§ **Data lines**:
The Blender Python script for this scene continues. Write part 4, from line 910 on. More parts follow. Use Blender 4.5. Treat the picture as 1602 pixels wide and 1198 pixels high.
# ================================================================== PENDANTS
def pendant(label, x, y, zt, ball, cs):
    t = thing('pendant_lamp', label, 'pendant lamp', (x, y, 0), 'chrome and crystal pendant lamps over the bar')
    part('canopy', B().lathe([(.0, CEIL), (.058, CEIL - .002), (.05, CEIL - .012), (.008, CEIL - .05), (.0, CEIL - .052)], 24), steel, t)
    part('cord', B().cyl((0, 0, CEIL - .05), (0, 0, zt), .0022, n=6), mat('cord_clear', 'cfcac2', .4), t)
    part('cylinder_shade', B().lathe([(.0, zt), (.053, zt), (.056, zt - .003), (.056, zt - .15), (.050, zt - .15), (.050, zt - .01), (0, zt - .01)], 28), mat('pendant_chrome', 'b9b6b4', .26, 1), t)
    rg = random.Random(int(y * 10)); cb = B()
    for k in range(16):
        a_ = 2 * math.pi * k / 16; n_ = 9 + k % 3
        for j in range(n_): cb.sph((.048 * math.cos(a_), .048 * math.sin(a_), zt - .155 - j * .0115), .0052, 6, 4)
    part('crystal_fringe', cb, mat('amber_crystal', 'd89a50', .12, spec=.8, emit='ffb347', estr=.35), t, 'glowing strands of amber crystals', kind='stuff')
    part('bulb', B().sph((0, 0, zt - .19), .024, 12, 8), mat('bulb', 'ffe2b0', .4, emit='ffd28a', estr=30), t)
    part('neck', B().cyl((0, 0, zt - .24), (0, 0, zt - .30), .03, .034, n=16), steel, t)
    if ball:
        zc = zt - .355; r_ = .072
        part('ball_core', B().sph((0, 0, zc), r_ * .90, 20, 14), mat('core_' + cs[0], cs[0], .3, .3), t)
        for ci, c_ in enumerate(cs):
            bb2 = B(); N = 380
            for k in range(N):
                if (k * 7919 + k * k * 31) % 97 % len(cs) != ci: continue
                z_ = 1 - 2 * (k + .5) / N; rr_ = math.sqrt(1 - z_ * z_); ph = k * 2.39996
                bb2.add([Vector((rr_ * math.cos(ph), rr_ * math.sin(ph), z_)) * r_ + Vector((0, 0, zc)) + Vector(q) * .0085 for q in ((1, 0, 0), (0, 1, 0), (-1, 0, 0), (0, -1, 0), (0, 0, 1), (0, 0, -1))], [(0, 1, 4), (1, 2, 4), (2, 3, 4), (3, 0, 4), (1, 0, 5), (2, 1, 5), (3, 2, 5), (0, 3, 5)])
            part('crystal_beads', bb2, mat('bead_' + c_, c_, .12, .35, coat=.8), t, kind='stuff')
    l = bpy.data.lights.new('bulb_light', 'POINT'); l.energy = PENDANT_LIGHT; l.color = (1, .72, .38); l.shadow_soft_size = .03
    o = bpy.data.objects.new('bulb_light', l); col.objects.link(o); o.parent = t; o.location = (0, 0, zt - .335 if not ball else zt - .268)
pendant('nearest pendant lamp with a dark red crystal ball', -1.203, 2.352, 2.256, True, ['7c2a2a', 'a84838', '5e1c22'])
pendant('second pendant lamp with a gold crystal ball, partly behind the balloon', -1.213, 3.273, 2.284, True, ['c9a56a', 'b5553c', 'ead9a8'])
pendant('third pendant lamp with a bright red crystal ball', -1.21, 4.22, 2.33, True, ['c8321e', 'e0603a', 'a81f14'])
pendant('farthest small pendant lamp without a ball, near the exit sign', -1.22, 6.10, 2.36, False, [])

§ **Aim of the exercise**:
Would you give the material above again, complete and exact?

§ **Written reply**:
The Blender Python script for this scene continues. Write part 4, from line 910 on. More parts follow. Use Blender 4.5. Treat the picture as 1602 pixels wide and 1198 pixels high.
# ================================================================== PENDANTS
def pendant(label, x, y, zt, ball, cs):
    t = thing('pendant_lamp', label, 'pendant lamp', (x, y, 0), 'chrome and crystal pendant lamps over the bar')
    part('canopy', B().lathe([(.0, CEIL), (.058, CEIL - .002), (.05, CEIL - .012), (.008, CEIL - .05), (.0, CEIL - .052)], 24), steel, t)
    part('cord', B().cyl((0, 0, CEIL - .05), (0, 0, zt), .0022, n=6), mat('cord_clear', 'cfcac2', .4), t)
    part('cylinder_shade', B().lathe([(.0, zt), (.053, zt), (.056, zt - .003), (.056, zt - .15), (.050, zt - .15), (.050, zt - .01), (0, zt - .01)], 28), mat('pendant_chrome', 'b9b6b4', .26, 1), t)
    rg = random.Random(int(y * 10)); cb = B()
    for k in range(16):
        a_ = 2 * math.pi * k / 16; n_ = 9 + k % 3
        for j in range(n_): cb.sph((.048 * math.cos(a_), .048 * math.sin(a_), zt - .155 - j * .0115), .0052, 6, 4)
    part('crystal_fringe', cb, mat('amber_crystal', 'd89a50', .12, spec=.8, emit='ffb347', estr=.35), t, 'glowing strands of amber crystals', kind='stuff')
    part('bulb', B().sph((0, 0, zt - .19), .024, 12, 8), mat('bulb', 'ffe2b0', .4, emit='ffd28a', estr=30), t)
    part('neck', B().cyl((0, 0, zt - .24), (0, 0, zt - .30), .03, .034, n=16), steel, t)
    if ball:
        zc = zt - .355; r_ = .072
        part('ball_core', B().sph((0, 0, zc), r_ * .90, 20, 14), mat('core_' + cs[0], cs[0], .3, .3), t)
        for ci, c_ in enumerate(cs):
            bb2 = B(); N = 380
            for k in range(N):
                if (k * 7919 + k * k * 31) % 97 % len(cs) != ci: continue
                z_ = 1 - 2 * (k + .5) / N; rr_ = math.sqrt(1 - z_ * z_); ph = k * 2.39996
                bb2.add([Vector((rr_ * math.cos(ph), rr_ * math.sin(ph), z_)) * r_ + Vector((0, 0, zc)) + Vector(q) * .0085 for q in ((1, 0, 0), (0, 1, 0), (-1, 0, 0), (0, -1, 0), (0, 0, 1), (0, 0, -1))], [(0, 1, 4), (1, 2, 4), (2, 3, 4), (3, 0, 4), (1, 0, 5), (2, 1, 5), (3, 2, 5), (0, 3, 5)])
            part('crystal_beads', bb2, mat('bead_' + c_, c_, .12, .35, coat=.8), t, kind='stuff')
    l = bpy.data.lights.new('bulb_light', 'POINT'); l.energy = PENDANT_LIGHT; l.color = (1, .72, .38); l.shadow_soft_size = .03
    o = bpy.data.objects.new('bulb_light', l); col.objects.link(o); o.parent = t; o.location = (0, 0, zt - .335 if not ball else zt - .268)
pendant('nearest pendant lamp with a dark red crystal ball', -1.203, 2.352, 2.256, True, ['7c2a2a', 'a84838', '5e1c22'])
pendant('second pendant lamp with a gold crystal ball, partly behind the balloon', -1.213, 3.273, 2.284, True, ['c9a56a', 'b5553c', 'ead9a8'])
pendant('third pendant lamp with a bright red crystal ball', -1.21, 4.22, 2.33, True, ['c8321e', 'e0603a', 'a81f14'])
pendant('farthest small pendant lamp without a ball, near the exit sign', -1.22, 6.10, 2.36, False, [])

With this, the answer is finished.